Vinicius Lummertz, ex-ministro do Turismo do Brasil
Alan Morici
Vinicius Lummertz, ex-ministro do Turismo do Brasil

Logo após a divulgação dos resultados do primeiro turno das Eleições 2022 na noite de domingo na Globo News, o jornalista, escritor e talvez o mais lúcido integrante da esquerda brasileira, Fernando Gabeira, foi questionado por suas colegas de estúdio sobre os motivos que levaram o bolsonarismo a ser o grande vencedor no dia 2 de outubro – mesmo que o presidente Jair Bolsonaro tenha ficado em segundo lugar na corrida presidencial, 5,23 pontos abaixo do ex-presidente Lula. Assim como o próprio resultado das urnas, também a resposta de Gabeira provocou visível surpresa nas âncoras do estúdio – e é dessa resposta que retiro a argumentação para esta coluna.

De acordo com Gabeira, neste segundo turno o petismo e o lulismo terão de conquistar votos dos evangélicos – travando maior diálogo e convivendo mais com eles, coisa que não aconteceu no primeiro turno. Mas, disse ele, PT e Lula não devem interpretar a votação do Interior de São Paulo, a votação no meu Estado de origem, Santa Catarina, e no Sul de forma geral, e mesmo em Mato Grosso, Mato Grosso do Sul e estados produtores do Agro mais ao norte, como “regiões evangélicas”, até porque não são necessariamente evangélicos.

Para Gabeira, a questão é outra: ela está ligada aos valores do capitalismo, ao PT aceitar o sucesso do capitalismo nessas regiões e a reação negativa ao socialismo que este sucesso causa; ao PT e a esquerda aceitarem que essas regiões pensam diferente. Assim, aproveitando essa afirmação de Gabeira, acrescento que a história dessas regiões também é outra: é a história de um capitalismo incipiente – no caso de São Paulo após a libertação dos escravos, com a vinda dos imigrantes italianos e depois de outras nacionalidades, com a ocupação dos espaços no interior do Estado pelos produtores, que vieram a crescer e desenvolveram uma economia agrícola pujante, que acumulou recursos para uma industrialização também primeiro incipiente, depois crescente.

No caso do Sul do país, a história é semelhante: são os colonos, pessoas que vieram construir uma vida no campo, com a família e com a enxada, criaram pequenas cidades, iniciando uma produção agrícola em escala, pequenas empresas, produção integrada, pequenas indústrias – esse empreendedorismo é capitalista. Esse ambiente, esse ‘ethos’, o conjunto de costumes e hábitos fundamentais, ele seguiu pelos interiores dos três estados do Sul, para o Mato Grosso do Sul, Mato Grosso, Rondônia, Roraima, Goiás, Tocantins, sul do Pará, oeste da Bahia, Tocantins.

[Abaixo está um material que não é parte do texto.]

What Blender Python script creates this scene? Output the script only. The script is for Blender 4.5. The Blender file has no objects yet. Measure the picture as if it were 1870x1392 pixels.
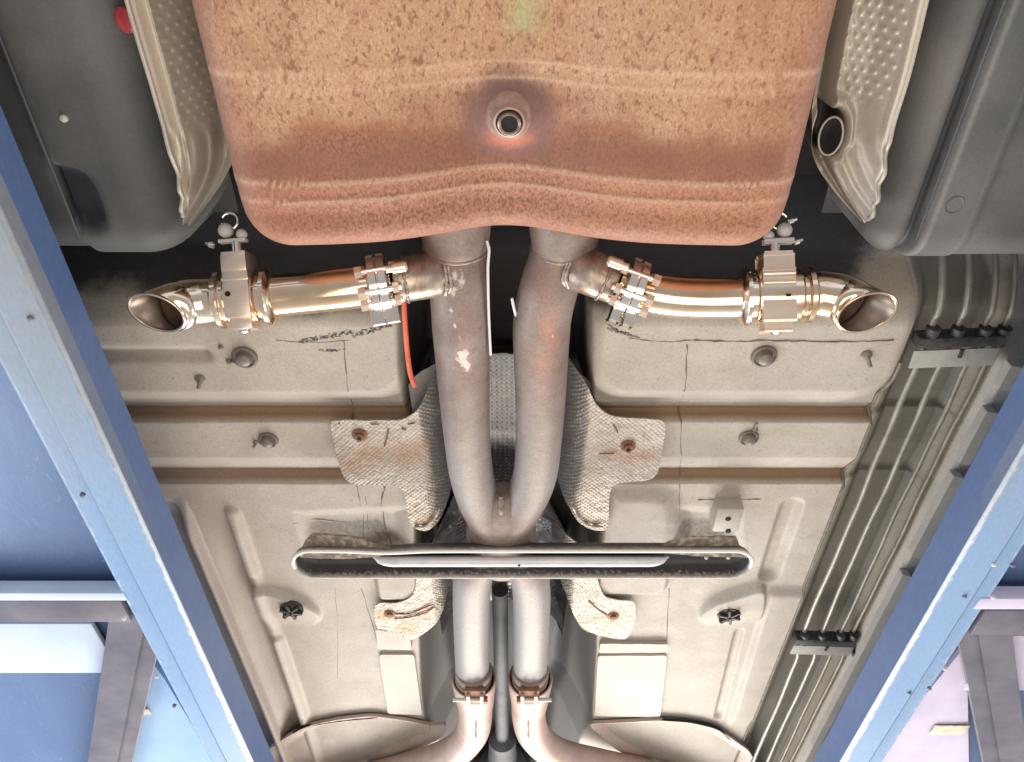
import bpy, bmesh, math, random
import numpy as np
from mathutils import Vector, Matrix, geometry

scene = bpy.context.scene
# ------------------------------------------------------------------ camera
F = 1402.5                      # focal length in photo pixels (1870 wide)
PITCH = math.atan(1730.0 / F)
CP, SP = math.cos(PITCH), math.sin(PITCH)
cam_d = bpy.data.cameras.new("camera")
cam_d.sensor_width = 36.0
cam_d.lens = 36.0 * F / 1870.0
cam_d.clip_start = 0.02
cam_d.clip_end = 60.0
cam = bpy.data.objects.new("camera", cam_d)
scene.collection.objects.link(cam)
cam.location = (0, 0, 0)
cam.rotation_euler = (math.pi / 2 + PITCH, 0, 0)
scene.camera = cam
# ------------------------------------------------------------------ world + lamps
world = bpy.data.worlds.new("World")
scene.world = world
world.use_nodes = True
bg = world.node_tree.nodes["Background"]
bg.inputs[0].default_value = (0.78, 0.86, 1.0, 1)
bg.inputs[1].default_value = 0.95

def lamp(name, loc, target, size, energy, col, sy=None):
    d = bpy.data.lights.new(name, 'AREA')
    d.shape = 'RECTANGLE'; d.size = size; d.size_y = sy or size
    d.energy = energy; d.color = col
    o = bpy.data.objects.new(name, d)
    scene.collection.objects.link(o)
    o.location = loc
    o.rotation_euler = (Vector(target) - Vector(loc)).to_track_quat('-Z', 'Y').to_euler()
    return o
# open shop door in front of the car, and an unseen fill lamp added under its tail for floor bounce
lamp("door_light", (0.1, 4.2, -0.25), (0.0, 1.3, 1.1), 3.0, 138, (1.0, 0.95, 0.88), 1.5)
lamp("floor_bounce_fill", (0.15, 0.3, -0.9), (0.05, 0.9, 1.1), 1.5, 17, (1.0, 0.90, 0.78))
lamp("side_light", (-3.0, 2.3, -0.6), (-0.7, 2.0, 1.0), 1.8, 80, (0.72, 0.84, 1.0))
lamp("side_light", (3.4, 1.9, -0.6), (0.6, 1.8, 1.0), 1.4, 30, (0.92, 0.90, 1.0))
vs = scene.view_settings
vs.view_transform = 'Standard'; vs.look = 'None'; vs.exposure = 0.24; vs.gamma = 1.0
rnd = random.Random(7)

# ------------------------------------------------------------------ helpers
def ray(u, v):
    a = (696.0 - v) / F
    return ((u - 935.0) / F, CP - SP * a, SP + CP * a)

def P(u, v, z):
    """point of the horizontal plane at height z (above the lens) measured off the photo"""
    d = ray(u, v); t = z / d[2]
    return np.array((d[0] * t, d[1] * t, z))

def PL(pts, z):
    return [P(u, v, z) for u, v in pts]

def Y(v, z):
    return P(935, v, z)[1]

def lineX(u, v, z):             # x of the fore-and-aft line through a photo point
    return P(u, v, z)[0]

def ss(x, a=0.0, b=1.0):
    t = np.clip((np.asarray(x, float) - a) / (b - a), 0, 1)
    return t * t * (3 - 2 * t)

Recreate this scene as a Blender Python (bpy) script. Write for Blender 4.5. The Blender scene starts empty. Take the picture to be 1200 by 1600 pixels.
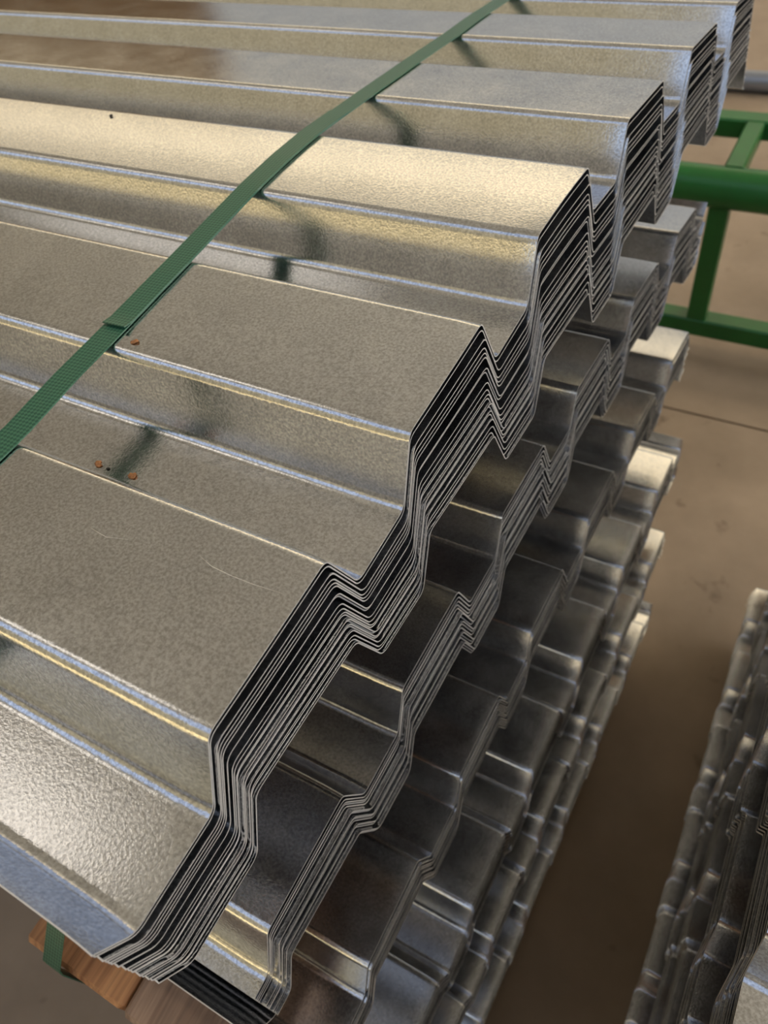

Ou seja, são fundamentalmente as regiões onde o bolsonarismo ganhou – e ganhou esse tipo de ‘capitalismo autóctone’ brasileiro que hoje se destaca nas áreas do Agronegócio e também em áreas industriais, como no caso do Sul – especialmente em Santa Catarina.

Voltando a Fernando Gabeira, em resumo o que ele disse é que o petismo e o lulismo não entendem, não buscam entender, e não buscam aceitar esse fato. E eu acrescento que a divisão social do PT e de Lula é a divisão tradicional, a do conflito de classes, que reflete muito mais outros fenômenos do que este que Gabeira chamou a atenção, ou seja, que o capitalismo nesses lugares deu certo. O PT tem dificuldade de entender essa realidade porque esbarra também nos dogmas da velha esquerda latino-americana.

Portanto, assim não só é possível compreender porque o bolsonarismo foi vitorioso nesses estados e regiões, como prever que elas vão ampliar o apoio ao presidente no segundo turno. PT e Lula estão equivocados na leitura de um Brasil que muitos da esquerda chamam de ‘conservador’ e até ‘reacionário’, esquecendo que este é o Brasil mais desenvolvido, que deu certo, e que ficou na parte ‘azul’ do mapa de apuração das Eleições. E que será decisivo para definir quem será o próximo presidente da República.

Por fim, não há alternativa para o Brasil dar certo que não passe pelas partes do Brasil onde ele está dando certo. Para a parte do Brasil que ainda não deu certo – tem enormes desigualdades sociais e de onde continuam emigrando milhares de famílias – é preciso fazer com urgência com que ele também funcione para que todo o Brasil dê certo.